## Do this
The lines to extract run from the first line of the material below to the line containing "z1), M['seal'], e)", both included; leave the pictures behind.

## Provided data
++++++++
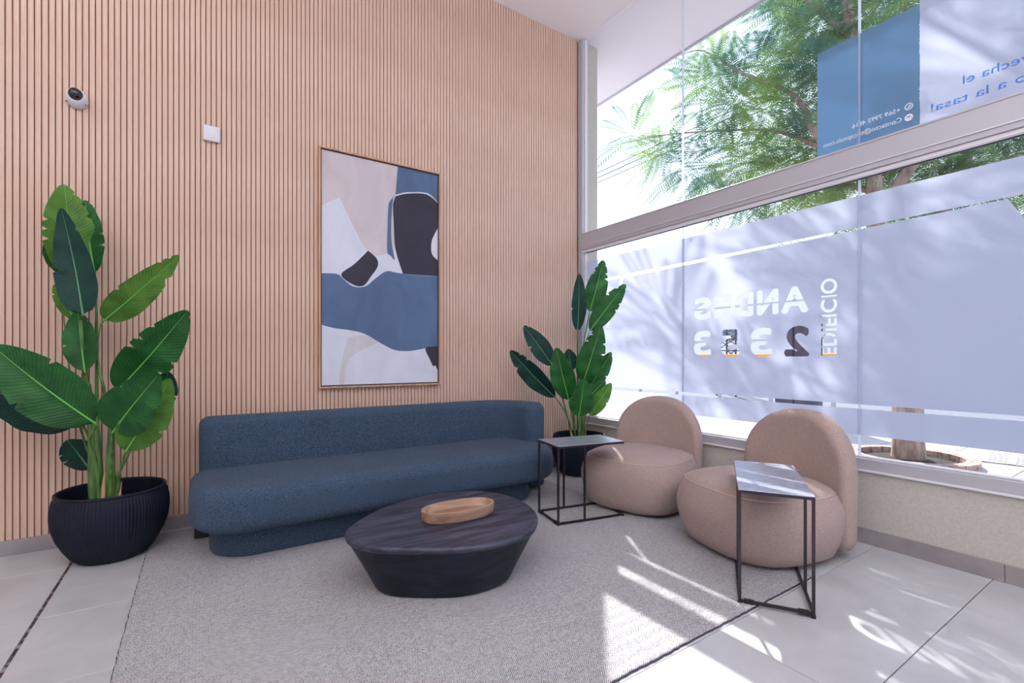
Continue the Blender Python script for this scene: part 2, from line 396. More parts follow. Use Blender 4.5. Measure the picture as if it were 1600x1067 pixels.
# window frames
Y1 = 4.045
def wframe(name, z0, z1, bot, top):
    e = tag(empty(name), kind='structure')
    return e
lower = wframe('window_1', .46, 2.38, 0, 0); upper = wframe('window_2', 2.6, CZ, 0, 0)
def rail(name, z0, z1, x0=WX-.005, x1=WX+.07, parent=None, m='alu'):
    return box(name, (x0, FY, z0), (x1, Y1, z1), M[m], parent, .003, 1)
rail('bottom_rail', .475, .545, parent=lower); rail('sill_bead', .462, .476, WX-.022, WX+.07, lower, 'alu2')
rail('glazing_bead', .545, .556, WX+.025, WX+.068, lower, 'alu2')
tr_ = tag(box('trim_3', (WX-.005, FY, 2.402), (WX+.07, Y1, 2.59), M['alu'], None, .003, 1), kind='structure')
box('ridge', (WX-.012, FY, 2.438), (WX-.004, Y1, 2.444), M['alu2'], tr_)
box('ridge', (WX-.009, FY, 2.575), (WX-.004, Y1, 2.580), M['alu'], tr_)
rail('top_rail', 2.374, 2.402, WX+.005, WX+.068, lower, 'alu2'); rail('gasket', 2.372, 2.378, WX+.028, WX+.06, lower, 'rubber')
rail('glazing_bead', 2.59, 2.60, WX+.03, WX+.068, upper, 'alu2')
for e, z0, z1 in ((lower, .476, 2.402), (upper, 2.59, CZ)):
    box('jamb', (WX-.003, Y1-.045, z0), (WX+.07, Y1+.03, z1), M['alu'], e, .002, 1)
    box('jamb_bead', (WX+.03, Y1-.058, z0), (WX+.065, Y1-.045, z1), M['alu2'], e)
tag(box('trim_4', (WX-.012, Y1+.0, .0), (WX+.01, WY-.018, CZ-.001), M['alu']), kind='structure')
MULL = [Y1-.06, 2.716, 1.344, -.02, -1.39, -2.76, FY]
for e, z0, z1 in ((lower, .55, 2.38), (upper, 2.596, CZ)):
    for a, b in zip(MULL[:-1], MULL[1:]):
        v = [(GX, b+.006, z0), (GX, a-.006, z0), (GX, a-.006, z1), (GX, b+.006, z1)]
        mesh_obj('pane', v, [(0, 1, 2, 3)], M['glass'], e)
    for y in MULL[1:-1]:
        box('glass_joint', (GX-.006, y-.006, z0), (GX+.008, y+.006, z1), M['seal'], e)

# ------------------------------------------------------------------ lettering helpers (read from outside: +Y to the right)
def text_polys(s, size=1.0, res=6):
    cu = bpy.data.curves.new('t', 'FONT'); cu.body = s; cu.size = size
    ob = bpy.data.objects.new('t', cu); C.objects.link(ob)
    dg = bpy.context.evaluated_depsgraph_get(); oc = ob.to_curve(dg, apply_modifiers=False)
    polys = []
    for spn in oc.splines:
        bp = spn.bezier_points; n = len(bp); P = []
        for i in range(n):
            a, b = bp[i], bp[(i+1) % n]
            straight = (a.handle_right-a.co).length < 1e-5 and (b.handle_left-b.co).length < 1e-5
            K = 1 if straight else res
            for k in range(K):
                t = k/K; q = a.co*(1-t)**3+3*a.handle_right*t*(1-t)**2+3*b.handle_left*t*t*(1-t)+b.co*t**3
                P.append((q.x, q.y))
        polys.append(P)
    ob.to_curve_clear(); bpy.data.objects.remove(ob); bpy.data.curves.remove(cu)
    return polys
def fit(polys, x0, y0, wd, ht, rot=False):
    xs = [p[0] for q in polys for p in q]; ys = [p[1] for q in polys for p in q]
    a, b, c, d = min(xs), max(xs), min(ys), max(ys)
    if rot: return [[(x0+(d-p[1])/(d-c)*wd, y0+(p[0]-a)/(b-a)*ht) for p in q] for q in polys]
    if ht is None: ht = wd/(b-a)*(d-c)
    return [[(x0+(p[0]-a)/(b-a)*wd, y0+(p[1]-c)/(d-c)*ht) for p in q] for q in polys]
def fatten(polys, d): return [inset(q, -d) if True else q for q in polys]
def area2(q): return sum(q[i-1][0]*q[i][1]-q[i][0]*q[i-1][1] for i in range(len(q)))
def embolden(polys, d):
    big = max(polys, key=lambda q: abs(area2(q))); s = 1 if area2(big) > 0 else -1
    return [inset(q, -d*s) for q in polys]
def fill(name, polys, X, mt, parent=None, th=.0008):
    cu = bpy.data.curves.new('c', 'CURVE'); cu.dimensions = '2D'; cu.fill_mode = 'BOTH'; cu.extrude = th/2
    for q in polys:
        s = cu.splines.new('POLY'); s.points.add(len(q)-1); s.use_cyclic_u = True
        for i, p in enumerate(q): s.points[i].co = (p[0], p[1], 0, 1)
    ob = bpy.data.objects.new('c', cu); C.objects.link(ob)
    dg = bpy.context.evaluated_depsgraph_get(); me = bpy.data.meshes.new_from_object(ob.evaluated_get(dg))
    bpy.data.objects.remove(ob); bpy.data.curves.remove(cu)
    me.transform(Matrix(((0, 0, 1, X), (1, 0, 0, 0), (0, 1, 0, 0), (0, 0, 0, 1))))
    me.materials.clear(); me.materials.append(mt); me.name = name
    return link(bpy.data.objects.new(name, me), parent)

FX = GX-.004
fill('frosted_film', [[(FY, 2.082), (Y1-.06, 2.05), (Y1-.06, 2.272), (FY, 2.262)]], FX, M['film'], lower)['label'] = 'narrow upper band of frosted film'
fill('frosted_film', [[(FY, .69), (Y1-.06, .685), (Y1-.06, .855), (FY, .868)]], FX, M['film'], lower)['label'] = 'narrow lower band of frosted film'
fill('frosted_film', [[(3.78, .89), (Y1-.06, .885), (Y1-.06, 2.02), (3.47, 2.02), (3.66, 1.59)]], FX, M['film'], lower)['label'] = 'corner piece of frosted film beside the column'
cut = []
for ch, a, b in (('A', 1.655, 1.85), ('N', 1.866, 2.035), ('D', 2.06, 2.22), ('E', 2.25, 2.41), ('S', 2.43, 2.60)):
    cut += embolden(fit(text_polys(ch), a+.014, 1.537, b-a-.028, .172), .013)
for ch, a, b in (('2', 1.65, 1.825), ('3', 1.912, 2.085), ('5', 2.175, 2.34), ('3', 2.43, 2.60)):
    cut += embolden(fit(text_polys(ch), a+.013, 1.218, b-a-.026, .198), .013)
cut += embolden(fit(text_polys('EDIFICIO'), 1.477, 1.213, .096, .53, True), .003)
main = [(-.5, .89), (3.74, .885), (3.63, 1.59), (3.43, 2.015), (.655, 2.055), (.33, 1.40)]
fill('frosted_film', [main]+cut, FX, M['film'], lower)['label'] = 'large frosted panel with clear cut-out letters ANDES 2353 and EDIFICIO'
fill('frosted_film', [[(FY, .89), (-.55, .89), (.28, 1.40), (.60, 2.06), (FY, 2.06)]], FX, M['film'], lower)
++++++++
## Solution for this problem
Continue the Blender Python script for this scene: part 2, from line 396. More parts follow. Use Blender 4.5. Measure the picture as if it were 1600x1067 pixels.
# window frames
Y1 = 4.045
def wframe(name, z0, z1, bot, top):
    e = tag(empty(name), kind='structure')
    return e
lower = wframe('window_1', .46, 2.38, 0, 0); upper = wframe('window_2', 2.6, CZ, 0, 0)
def rail(name, z0, z1, x0=WX-.005, x1=WX+.07, parent=None, m='alu'):
    return box(name, (x0, FY, z0), (x1, Y1, z1), M[m], parent, .003, 1)
rail('bottom_rail', .475, .545, parent=lower); rail('sill_bead', .462, .476, WX-.022, WX+.07, lower, 'alu2')
rail('glazing_bead', .545, .556, WX+.025, WX+.068, lower, 'alu2')
tr_ = tag(box('trim_3', (WX-.005, FY, 2.402), (WX+.07, Y1, 2.59), M['alu'], None, .003, 1), kind='structure')
box('ridge', (WX-.012, FY, 2.438), (WX-.004, Y1, 2.444), M['alu2'], tr_)
box('ridge', (WX-.009, FY, 2.575), (WX-.004, Y1, 2.580), M['alu'], tr_)
rail('top_rail', 2.374, 2.402, WX+.005, WX+.068, lower, 'alu2'); rail('gasket', 2.372, 2.378, WX+.028, WX+.06, lower, 'rubber')
rail('glazing_bead', 2.59, 2.60, WX+.03, WX+.068, upper, 'alu2')
for e, z0, z1 in ((lower, .476, 2.402), (upper, 2.59, CZ)):
    box('jamb', (WX-.003, Y1-.045, z0), (WX+.07, Y1+.03, z1), M['alu'], e, .002, 1)
    box('jamb_bead', (WX+.03, Y1-.058, z0), (WX+.065, Y1-.045, z1), M['alu2'], e)
tag(box('trim_4', (WX-.012, Y1+.0, .0), (WX+.01, WY-.018, CZ-.001), M['alu']), kind='structure')
MULL = [Y1-.06, 2.716, 1.344, -.02, -1.39, -2.76, FY]
for e, z0, z1 in ((lower, .55, 2.38), (upper, 2.596, CZ)):
    for a, b in zip(MULL[:-1], MULL[1:]):
        v = [(GX, b+.006, z0), (GX, a-.006, z0), (GX, a-.006, z1), (GX, b+.006, z1)]
        mesh_obj('pane', v, [(0, 1, 2, 3)], M['glass'], e)
    for y in MULL[1:-1]:
        box('glass_joint', (GX-.006, y-.006, z0), (GX+.008, y+.006, z1), M['seal'], e)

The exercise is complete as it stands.